Spatial Markov Model of Anomalous Transport Through Random Lattice Networks

Flow through lattice networks with quenched disorder exhibits a strong correlation in the velocity field, even if the link transmissivities are uncorrelated. This feature, which is a consequence of the divergence-free constraint, induces anomalous transport of passive particles carried by the flow. We propose a Lagrangian statistical model that takes the form of a continuous time random walk with correlated velocities derived from a genuinely multidimensional Markov process in space.
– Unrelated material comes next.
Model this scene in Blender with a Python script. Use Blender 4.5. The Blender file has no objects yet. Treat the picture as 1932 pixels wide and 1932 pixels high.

The model captures the anomalous (non-Fickian) longitudinal and transverse spreading, and the tail of the mean first-passage time observed in the Monte Carlo simulations of particle transport. We show that reproducing these fundamental aspects of transport in disordered systems requires honoring the correlation in the Lagrangian velocity.

Figure 1

(a) Schematic of the lattice network considered here, with two sets of links with orientation $\pm \alpha =\pm \pi /4$ and spacing $l=1$. (b) Particle distribution at nodes (represented by circles of different sizes) at $t=30$ for a single realization after injection at the origin at $t=0$.

Figure 2

(a) Aggregate transition matrix for $N=100$ velocity classes distributed with logarithmic scale. (b) Transition probabilities after $m=5$ steps from direct Monte Carlo computation (blue solid line) and calculated from the Markov assumption (green symbols). Shown are probability densities for two initial velocity classes: a low velocity class ($j=5,\circ$), and a high velocity class ($j=90,*$). Inset: Probability of returning to the same initial velocity class as a function of the number of steps for a high initial velocity (class $j=90$).

Figure 3

Contour plot of the mean particle density at $t=5\times {10}^2$, computed from direct Monte Carlo simulation (blue solid line), correlated CTRW model (green solid line), and uncorrelated CTRW model (red solid line).

Figure 4

(a) Time evolution of the longitudinal MSD. Inset: Transverse MSD. (b) Cumulative FPT distribution.